** START DATA **

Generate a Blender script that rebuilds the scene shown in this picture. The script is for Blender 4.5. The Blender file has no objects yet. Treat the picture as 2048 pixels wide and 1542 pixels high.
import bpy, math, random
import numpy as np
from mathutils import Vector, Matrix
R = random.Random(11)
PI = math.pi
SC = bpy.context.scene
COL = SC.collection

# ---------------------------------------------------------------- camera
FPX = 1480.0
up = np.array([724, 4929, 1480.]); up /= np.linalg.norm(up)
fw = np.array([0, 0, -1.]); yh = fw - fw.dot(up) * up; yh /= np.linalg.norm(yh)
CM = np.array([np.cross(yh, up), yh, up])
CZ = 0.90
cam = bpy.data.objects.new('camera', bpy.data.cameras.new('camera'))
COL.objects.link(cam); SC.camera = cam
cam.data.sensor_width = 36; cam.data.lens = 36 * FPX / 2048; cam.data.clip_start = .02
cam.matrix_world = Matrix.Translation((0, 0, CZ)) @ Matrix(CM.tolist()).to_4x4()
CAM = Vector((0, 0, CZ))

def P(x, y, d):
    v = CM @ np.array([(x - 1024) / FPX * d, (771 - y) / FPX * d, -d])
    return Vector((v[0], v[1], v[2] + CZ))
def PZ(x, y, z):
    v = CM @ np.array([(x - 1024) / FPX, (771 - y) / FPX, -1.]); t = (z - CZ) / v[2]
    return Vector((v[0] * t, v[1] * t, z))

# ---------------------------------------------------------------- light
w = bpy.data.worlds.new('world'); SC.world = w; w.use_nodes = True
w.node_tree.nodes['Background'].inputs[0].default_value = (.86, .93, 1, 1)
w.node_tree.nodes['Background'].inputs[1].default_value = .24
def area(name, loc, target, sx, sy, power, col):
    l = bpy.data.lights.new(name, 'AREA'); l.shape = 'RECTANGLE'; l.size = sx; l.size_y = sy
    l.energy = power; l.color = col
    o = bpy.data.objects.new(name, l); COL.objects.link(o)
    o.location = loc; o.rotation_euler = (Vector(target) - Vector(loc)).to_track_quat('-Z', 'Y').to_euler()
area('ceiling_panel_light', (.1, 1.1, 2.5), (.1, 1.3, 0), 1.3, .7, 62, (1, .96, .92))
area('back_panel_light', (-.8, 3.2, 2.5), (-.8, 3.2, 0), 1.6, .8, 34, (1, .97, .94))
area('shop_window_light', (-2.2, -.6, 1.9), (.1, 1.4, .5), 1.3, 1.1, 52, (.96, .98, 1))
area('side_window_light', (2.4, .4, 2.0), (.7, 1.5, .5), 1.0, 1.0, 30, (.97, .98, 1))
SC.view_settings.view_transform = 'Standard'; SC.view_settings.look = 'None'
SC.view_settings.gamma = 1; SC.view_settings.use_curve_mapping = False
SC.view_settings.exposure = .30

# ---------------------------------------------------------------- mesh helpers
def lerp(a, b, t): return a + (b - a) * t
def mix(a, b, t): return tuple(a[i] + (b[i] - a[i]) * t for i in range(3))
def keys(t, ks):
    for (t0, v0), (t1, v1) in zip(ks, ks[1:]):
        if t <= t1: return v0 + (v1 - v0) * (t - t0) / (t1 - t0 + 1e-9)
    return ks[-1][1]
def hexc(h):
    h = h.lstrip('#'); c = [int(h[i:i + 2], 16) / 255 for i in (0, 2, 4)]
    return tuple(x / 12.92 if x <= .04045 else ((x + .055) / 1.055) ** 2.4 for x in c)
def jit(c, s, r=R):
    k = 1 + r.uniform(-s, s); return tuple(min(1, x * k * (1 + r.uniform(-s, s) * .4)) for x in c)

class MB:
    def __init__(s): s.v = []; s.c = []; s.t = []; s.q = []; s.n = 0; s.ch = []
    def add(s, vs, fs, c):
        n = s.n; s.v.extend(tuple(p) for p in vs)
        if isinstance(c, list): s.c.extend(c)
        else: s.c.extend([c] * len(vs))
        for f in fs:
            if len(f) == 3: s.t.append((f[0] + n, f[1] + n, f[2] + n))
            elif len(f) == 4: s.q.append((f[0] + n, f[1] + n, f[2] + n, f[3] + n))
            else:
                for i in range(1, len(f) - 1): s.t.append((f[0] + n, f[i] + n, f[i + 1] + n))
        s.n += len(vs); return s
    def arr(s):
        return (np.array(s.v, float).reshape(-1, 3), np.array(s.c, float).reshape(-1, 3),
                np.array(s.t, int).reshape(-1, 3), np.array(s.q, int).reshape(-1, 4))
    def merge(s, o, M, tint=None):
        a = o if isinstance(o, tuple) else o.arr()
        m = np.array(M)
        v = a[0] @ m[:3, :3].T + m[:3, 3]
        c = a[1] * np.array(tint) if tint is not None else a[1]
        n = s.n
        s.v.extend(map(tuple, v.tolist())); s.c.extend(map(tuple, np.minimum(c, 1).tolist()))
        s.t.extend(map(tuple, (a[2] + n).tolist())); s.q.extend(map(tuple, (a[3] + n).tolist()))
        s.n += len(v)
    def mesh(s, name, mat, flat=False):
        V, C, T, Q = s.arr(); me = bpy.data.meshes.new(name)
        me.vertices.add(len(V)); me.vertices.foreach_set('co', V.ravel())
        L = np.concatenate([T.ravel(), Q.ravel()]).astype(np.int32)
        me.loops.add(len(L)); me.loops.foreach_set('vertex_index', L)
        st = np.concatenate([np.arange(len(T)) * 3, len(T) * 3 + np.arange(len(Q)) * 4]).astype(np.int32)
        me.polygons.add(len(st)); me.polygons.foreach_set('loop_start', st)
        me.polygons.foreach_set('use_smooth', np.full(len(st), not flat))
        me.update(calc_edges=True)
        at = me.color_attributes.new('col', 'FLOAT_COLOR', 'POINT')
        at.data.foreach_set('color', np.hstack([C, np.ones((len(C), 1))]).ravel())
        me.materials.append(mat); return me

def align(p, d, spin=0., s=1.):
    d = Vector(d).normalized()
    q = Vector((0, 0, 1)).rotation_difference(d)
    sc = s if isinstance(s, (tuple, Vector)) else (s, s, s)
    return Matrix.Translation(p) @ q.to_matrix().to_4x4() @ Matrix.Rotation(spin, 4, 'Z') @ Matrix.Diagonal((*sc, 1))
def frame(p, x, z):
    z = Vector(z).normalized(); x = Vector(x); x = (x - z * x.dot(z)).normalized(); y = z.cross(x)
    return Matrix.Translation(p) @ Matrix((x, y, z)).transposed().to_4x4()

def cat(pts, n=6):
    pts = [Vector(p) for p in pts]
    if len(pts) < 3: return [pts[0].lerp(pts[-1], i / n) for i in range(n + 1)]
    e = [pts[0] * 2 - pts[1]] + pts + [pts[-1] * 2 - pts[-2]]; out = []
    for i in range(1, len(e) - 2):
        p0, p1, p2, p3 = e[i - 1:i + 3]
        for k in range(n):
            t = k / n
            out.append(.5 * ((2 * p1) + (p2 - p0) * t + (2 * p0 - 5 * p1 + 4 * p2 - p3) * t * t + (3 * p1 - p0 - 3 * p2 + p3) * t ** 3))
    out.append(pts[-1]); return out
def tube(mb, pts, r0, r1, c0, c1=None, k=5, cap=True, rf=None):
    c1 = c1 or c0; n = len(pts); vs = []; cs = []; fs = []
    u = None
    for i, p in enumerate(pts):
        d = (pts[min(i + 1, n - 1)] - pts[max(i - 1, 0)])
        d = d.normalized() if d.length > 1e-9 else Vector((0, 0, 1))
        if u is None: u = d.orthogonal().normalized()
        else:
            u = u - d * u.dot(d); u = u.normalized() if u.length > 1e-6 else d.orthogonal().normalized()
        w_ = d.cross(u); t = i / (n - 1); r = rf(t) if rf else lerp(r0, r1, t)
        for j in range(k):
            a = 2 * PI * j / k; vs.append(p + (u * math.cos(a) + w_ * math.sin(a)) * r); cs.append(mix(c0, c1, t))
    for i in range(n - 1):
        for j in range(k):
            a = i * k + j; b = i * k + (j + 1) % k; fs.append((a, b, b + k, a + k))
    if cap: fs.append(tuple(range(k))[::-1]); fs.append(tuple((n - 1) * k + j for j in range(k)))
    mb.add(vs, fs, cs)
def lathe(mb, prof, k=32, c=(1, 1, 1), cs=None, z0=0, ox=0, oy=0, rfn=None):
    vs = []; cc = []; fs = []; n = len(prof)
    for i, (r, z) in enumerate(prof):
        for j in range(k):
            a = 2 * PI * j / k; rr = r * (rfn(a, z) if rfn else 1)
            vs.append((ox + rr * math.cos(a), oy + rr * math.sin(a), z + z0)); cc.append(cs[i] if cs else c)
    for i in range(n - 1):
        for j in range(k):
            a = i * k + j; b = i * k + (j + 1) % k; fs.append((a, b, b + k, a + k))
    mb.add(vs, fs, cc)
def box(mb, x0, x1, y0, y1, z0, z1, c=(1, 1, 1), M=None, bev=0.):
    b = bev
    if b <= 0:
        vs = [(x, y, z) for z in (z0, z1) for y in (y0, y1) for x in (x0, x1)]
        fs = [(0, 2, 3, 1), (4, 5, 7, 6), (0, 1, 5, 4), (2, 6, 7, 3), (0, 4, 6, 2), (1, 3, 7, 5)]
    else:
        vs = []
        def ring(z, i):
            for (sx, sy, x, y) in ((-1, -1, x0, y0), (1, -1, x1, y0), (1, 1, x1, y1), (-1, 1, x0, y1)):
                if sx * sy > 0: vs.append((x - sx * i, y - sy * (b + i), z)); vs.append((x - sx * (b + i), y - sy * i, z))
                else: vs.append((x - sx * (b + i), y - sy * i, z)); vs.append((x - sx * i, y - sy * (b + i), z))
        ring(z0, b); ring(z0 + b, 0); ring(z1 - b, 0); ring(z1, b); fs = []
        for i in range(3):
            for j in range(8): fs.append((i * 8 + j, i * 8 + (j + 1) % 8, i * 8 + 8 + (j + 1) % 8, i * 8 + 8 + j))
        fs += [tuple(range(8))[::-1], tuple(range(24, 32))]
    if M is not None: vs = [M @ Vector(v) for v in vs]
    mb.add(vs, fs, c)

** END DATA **

WHAT THE TASK ASKS:
Beginning at the top of the data, extract each line through the line containing "COL = SC.collection" and return those lines exactly, with nothing added.

RESPONSE BELOW:
Generate a Blender script that rebuilds the scene shown in this picture. The script is for Blender 4.5. The Blender file has no objects yet. Treat the picture as 2048 pixels wide and 1542 pixels high.
import bpy, math, random
import numpy as np
from mathutils import Vector, Matrix
R = random.Random(11)
PI = math.pi
SC = bpy.context.scene
COL = SC.collection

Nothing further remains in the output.